>> begin Given information

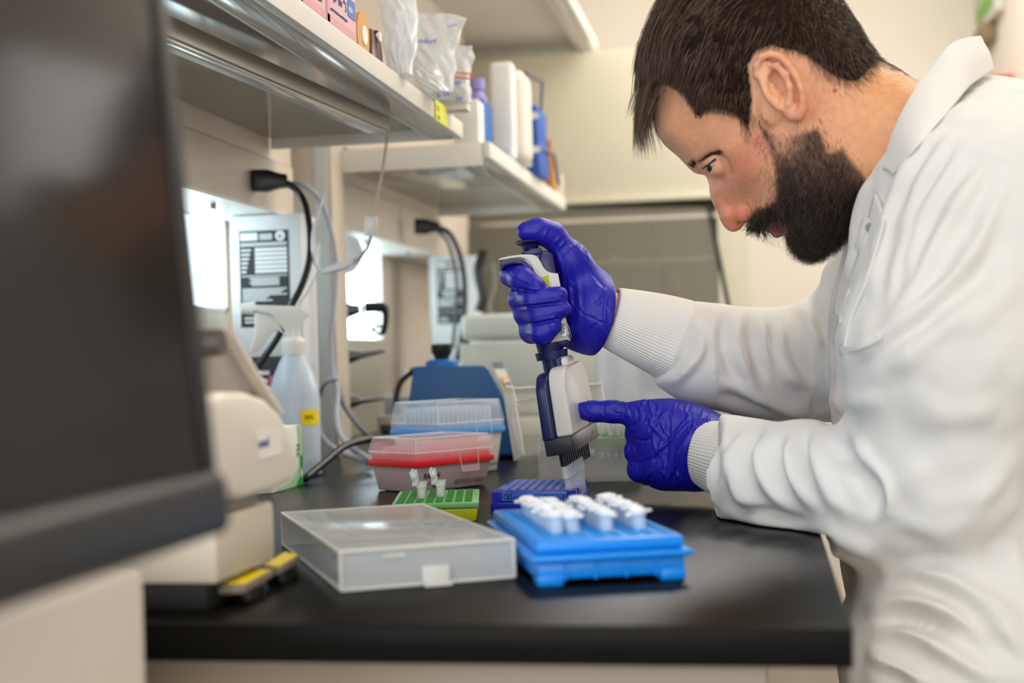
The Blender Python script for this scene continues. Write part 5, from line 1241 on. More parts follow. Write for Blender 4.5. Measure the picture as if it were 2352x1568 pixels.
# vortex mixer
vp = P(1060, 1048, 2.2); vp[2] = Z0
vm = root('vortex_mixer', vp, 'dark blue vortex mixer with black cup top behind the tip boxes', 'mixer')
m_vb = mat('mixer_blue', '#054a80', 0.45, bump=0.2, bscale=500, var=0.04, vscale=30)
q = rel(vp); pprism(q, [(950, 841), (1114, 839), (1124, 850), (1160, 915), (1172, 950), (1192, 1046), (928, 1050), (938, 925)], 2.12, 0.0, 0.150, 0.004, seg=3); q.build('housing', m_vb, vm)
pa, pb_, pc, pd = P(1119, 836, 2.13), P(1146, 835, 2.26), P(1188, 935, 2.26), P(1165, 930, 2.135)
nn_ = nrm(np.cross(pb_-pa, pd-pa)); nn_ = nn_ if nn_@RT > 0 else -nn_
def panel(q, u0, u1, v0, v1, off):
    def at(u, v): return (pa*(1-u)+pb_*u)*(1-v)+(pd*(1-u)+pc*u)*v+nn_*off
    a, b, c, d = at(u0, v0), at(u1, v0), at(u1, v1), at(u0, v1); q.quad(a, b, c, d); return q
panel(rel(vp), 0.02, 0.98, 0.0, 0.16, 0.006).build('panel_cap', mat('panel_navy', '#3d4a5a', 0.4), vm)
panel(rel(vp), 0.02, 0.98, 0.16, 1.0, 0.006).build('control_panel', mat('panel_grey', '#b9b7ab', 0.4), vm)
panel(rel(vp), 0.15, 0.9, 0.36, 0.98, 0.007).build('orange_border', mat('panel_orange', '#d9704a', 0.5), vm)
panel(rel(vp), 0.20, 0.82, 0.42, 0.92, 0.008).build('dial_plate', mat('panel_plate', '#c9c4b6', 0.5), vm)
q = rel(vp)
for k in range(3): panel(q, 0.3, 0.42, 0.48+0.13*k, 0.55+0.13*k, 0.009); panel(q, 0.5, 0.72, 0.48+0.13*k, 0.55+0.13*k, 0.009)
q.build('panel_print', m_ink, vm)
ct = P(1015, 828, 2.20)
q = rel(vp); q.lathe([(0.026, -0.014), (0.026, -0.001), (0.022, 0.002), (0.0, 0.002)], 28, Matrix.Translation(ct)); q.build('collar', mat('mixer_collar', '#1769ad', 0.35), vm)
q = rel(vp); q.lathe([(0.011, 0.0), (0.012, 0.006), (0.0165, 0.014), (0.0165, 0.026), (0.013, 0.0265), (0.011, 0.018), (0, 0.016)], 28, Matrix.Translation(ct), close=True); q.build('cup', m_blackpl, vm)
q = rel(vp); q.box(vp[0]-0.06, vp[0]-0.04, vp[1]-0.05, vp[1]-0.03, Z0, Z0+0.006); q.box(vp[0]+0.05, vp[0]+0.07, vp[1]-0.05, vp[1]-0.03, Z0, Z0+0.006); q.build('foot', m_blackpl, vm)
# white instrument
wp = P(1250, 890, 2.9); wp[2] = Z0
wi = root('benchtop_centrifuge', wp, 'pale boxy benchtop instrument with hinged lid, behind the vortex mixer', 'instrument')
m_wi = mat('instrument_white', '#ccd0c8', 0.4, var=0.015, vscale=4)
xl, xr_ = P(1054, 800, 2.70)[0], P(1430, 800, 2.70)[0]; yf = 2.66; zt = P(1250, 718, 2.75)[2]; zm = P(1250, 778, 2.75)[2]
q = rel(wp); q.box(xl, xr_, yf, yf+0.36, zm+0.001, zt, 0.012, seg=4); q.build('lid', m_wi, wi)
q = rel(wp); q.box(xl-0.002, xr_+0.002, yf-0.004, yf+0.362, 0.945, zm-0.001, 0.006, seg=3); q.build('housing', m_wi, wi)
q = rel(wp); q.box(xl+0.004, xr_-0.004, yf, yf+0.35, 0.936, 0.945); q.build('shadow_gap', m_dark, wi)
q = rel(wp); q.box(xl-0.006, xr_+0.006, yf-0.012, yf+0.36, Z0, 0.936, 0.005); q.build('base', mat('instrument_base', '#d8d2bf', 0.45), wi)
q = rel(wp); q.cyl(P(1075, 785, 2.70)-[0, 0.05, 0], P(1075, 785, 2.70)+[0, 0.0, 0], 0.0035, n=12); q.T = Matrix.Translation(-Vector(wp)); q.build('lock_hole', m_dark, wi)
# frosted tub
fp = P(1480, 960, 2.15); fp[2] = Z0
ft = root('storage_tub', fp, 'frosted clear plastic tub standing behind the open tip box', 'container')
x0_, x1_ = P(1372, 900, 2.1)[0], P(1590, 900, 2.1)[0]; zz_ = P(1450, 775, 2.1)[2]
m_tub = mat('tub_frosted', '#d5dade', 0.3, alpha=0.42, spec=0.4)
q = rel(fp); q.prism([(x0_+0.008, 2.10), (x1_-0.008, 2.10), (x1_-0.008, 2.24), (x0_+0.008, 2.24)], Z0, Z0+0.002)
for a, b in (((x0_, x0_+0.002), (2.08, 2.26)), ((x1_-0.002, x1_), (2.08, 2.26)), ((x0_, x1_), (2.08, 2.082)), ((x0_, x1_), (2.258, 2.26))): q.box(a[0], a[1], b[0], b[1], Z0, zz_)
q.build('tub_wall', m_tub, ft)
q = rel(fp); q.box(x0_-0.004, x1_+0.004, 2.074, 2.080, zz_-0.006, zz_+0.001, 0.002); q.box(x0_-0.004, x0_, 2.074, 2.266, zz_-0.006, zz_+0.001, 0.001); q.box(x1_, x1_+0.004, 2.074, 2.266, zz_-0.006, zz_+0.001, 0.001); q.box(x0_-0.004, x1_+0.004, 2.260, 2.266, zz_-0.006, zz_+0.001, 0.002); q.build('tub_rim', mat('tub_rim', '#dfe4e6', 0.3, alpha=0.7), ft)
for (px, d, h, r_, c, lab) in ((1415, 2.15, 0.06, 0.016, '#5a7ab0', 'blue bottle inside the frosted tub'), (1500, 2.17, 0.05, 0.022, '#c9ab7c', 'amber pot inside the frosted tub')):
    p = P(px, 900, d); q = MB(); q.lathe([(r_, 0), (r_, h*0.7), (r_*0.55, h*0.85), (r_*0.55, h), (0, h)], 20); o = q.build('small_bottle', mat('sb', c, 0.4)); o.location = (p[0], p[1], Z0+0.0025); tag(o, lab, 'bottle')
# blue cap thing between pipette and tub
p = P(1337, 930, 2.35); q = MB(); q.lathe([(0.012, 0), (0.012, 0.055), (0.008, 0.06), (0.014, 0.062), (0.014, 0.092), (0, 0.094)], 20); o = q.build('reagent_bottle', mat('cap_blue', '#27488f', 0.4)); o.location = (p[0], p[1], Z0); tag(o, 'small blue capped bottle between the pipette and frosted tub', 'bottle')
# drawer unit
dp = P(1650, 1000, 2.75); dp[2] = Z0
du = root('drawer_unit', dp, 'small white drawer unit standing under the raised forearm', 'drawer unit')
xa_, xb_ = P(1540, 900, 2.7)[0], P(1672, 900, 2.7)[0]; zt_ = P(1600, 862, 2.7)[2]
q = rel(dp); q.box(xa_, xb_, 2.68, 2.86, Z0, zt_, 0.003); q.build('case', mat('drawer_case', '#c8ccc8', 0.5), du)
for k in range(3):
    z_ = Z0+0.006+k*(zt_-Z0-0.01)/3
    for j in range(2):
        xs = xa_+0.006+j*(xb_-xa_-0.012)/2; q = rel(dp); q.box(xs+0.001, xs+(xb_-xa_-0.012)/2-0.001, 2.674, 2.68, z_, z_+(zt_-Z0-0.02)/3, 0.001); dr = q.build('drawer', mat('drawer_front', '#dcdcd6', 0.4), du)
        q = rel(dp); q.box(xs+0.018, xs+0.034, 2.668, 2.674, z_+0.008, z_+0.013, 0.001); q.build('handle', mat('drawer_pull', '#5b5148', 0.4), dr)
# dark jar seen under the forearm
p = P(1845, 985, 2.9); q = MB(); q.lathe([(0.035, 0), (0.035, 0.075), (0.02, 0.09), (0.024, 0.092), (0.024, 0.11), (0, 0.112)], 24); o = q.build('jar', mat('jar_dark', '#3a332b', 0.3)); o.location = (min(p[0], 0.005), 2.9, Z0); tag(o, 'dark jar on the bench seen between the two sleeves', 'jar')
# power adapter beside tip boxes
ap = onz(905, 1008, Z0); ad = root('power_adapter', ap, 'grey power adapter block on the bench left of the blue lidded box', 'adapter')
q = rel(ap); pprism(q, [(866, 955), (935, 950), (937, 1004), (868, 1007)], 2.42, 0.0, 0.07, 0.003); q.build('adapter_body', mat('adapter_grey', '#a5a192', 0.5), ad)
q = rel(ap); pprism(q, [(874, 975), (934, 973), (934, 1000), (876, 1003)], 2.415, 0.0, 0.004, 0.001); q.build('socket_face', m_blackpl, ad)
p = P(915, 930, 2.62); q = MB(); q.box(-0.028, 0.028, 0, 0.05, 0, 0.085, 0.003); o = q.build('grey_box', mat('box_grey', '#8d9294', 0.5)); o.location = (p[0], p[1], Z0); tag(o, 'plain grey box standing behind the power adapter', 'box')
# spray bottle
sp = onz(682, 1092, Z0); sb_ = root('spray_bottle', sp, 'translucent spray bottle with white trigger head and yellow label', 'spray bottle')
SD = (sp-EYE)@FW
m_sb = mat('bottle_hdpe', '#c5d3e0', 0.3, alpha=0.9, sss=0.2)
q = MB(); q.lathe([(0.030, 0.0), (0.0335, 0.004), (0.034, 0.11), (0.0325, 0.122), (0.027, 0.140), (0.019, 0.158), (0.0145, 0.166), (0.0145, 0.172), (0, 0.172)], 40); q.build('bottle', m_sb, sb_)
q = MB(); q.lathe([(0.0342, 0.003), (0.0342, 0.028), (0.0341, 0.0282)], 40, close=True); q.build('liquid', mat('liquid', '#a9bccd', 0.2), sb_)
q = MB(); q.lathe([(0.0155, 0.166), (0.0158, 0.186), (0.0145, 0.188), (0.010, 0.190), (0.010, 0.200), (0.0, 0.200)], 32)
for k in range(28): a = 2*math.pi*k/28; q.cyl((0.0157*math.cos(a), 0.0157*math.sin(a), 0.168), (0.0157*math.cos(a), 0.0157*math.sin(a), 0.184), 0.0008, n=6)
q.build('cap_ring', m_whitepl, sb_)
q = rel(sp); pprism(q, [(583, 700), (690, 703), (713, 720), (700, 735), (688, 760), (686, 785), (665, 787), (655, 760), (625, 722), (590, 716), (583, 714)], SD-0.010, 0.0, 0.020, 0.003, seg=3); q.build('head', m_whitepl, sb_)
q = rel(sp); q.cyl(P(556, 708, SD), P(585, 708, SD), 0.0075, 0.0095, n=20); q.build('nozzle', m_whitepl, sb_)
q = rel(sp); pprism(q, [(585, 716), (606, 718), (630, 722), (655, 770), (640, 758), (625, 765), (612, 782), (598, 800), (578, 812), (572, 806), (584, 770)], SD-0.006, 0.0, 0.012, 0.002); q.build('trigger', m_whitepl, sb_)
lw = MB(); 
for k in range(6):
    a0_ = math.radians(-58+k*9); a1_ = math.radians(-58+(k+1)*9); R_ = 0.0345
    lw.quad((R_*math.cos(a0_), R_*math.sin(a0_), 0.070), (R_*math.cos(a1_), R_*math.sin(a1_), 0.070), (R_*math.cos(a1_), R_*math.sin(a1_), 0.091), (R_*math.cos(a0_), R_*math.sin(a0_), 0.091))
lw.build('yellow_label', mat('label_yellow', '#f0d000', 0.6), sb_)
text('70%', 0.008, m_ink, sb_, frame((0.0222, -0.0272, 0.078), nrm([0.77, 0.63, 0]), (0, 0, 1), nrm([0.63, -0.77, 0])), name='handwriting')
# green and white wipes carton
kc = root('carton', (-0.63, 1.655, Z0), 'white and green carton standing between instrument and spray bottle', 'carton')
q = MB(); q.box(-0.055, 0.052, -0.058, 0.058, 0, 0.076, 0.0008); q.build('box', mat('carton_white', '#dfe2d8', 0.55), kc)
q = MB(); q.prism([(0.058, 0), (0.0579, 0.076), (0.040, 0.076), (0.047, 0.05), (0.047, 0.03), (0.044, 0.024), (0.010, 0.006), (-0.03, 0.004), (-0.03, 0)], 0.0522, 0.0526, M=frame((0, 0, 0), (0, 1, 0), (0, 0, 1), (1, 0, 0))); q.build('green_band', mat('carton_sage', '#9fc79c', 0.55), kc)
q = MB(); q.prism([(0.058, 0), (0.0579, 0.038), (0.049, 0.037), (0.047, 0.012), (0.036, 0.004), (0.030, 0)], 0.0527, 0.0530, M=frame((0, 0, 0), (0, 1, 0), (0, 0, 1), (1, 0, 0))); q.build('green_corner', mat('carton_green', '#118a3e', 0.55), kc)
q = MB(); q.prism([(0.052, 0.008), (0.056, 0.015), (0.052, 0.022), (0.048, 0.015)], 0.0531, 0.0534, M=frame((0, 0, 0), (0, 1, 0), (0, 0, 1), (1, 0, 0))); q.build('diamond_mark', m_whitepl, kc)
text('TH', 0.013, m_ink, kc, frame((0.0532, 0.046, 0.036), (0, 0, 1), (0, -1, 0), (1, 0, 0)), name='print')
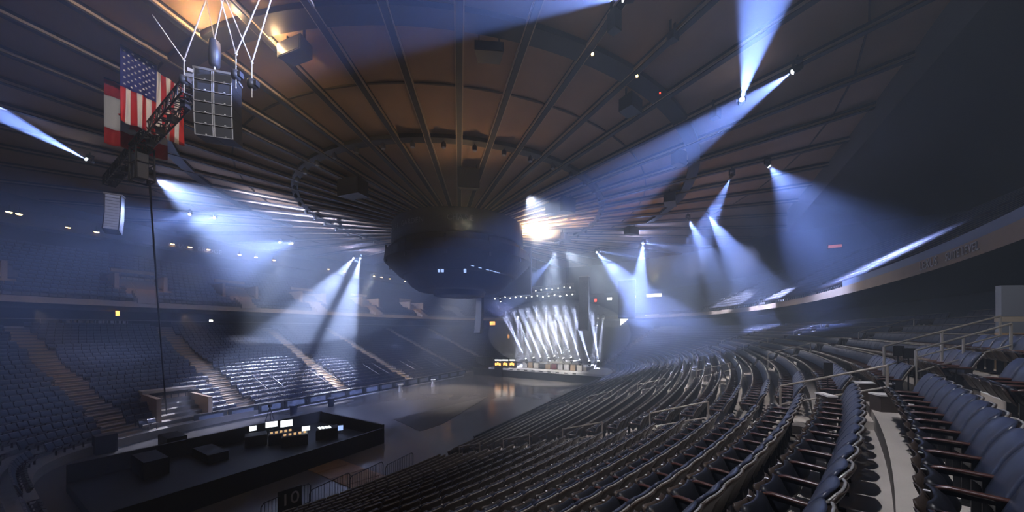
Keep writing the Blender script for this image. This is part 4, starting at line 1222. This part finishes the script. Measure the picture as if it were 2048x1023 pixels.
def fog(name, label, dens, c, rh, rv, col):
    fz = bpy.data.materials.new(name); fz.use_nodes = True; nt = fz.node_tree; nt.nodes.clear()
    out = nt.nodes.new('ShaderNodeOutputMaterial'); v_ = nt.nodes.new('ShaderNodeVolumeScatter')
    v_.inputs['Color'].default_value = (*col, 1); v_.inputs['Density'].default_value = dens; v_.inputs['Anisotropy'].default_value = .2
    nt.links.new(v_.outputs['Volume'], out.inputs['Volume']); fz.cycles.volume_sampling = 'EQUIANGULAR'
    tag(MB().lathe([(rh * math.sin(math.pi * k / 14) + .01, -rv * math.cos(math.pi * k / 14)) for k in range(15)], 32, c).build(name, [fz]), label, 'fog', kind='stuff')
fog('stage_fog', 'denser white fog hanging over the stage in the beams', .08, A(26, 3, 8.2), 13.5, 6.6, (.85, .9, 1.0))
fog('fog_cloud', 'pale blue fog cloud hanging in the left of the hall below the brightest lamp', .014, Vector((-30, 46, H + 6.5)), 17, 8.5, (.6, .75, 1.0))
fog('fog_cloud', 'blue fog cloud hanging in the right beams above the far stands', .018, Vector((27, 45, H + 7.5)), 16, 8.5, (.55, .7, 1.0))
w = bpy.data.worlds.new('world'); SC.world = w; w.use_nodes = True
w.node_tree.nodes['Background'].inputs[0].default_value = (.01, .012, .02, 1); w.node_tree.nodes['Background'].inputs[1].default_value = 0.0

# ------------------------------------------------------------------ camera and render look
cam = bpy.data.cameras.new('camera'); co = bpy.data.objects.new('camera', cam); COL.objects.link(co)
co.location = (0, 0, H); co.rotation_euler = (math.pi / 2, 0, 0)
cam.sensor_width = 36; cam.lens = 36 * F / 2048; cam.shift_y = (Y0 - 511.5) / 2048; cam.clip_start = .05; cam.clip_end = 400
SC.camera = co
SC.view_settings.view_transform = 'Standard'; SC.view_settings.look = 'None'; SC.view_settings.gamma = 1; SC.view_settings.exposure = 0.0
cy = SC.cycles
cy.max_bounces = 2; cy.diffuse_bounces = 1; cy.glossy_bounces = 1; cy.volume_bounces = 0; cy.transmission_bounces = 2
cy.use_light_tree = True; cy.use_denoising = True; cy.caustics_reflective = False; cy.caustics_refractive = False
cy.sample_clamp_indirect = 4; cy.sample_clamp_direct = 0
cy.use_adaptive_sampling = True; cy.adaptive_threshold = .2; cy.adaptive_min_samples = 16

>> end Given information

The string "Measure" may appear in lines of the listing above; tally those lines and give the number only.

### Result for this task
2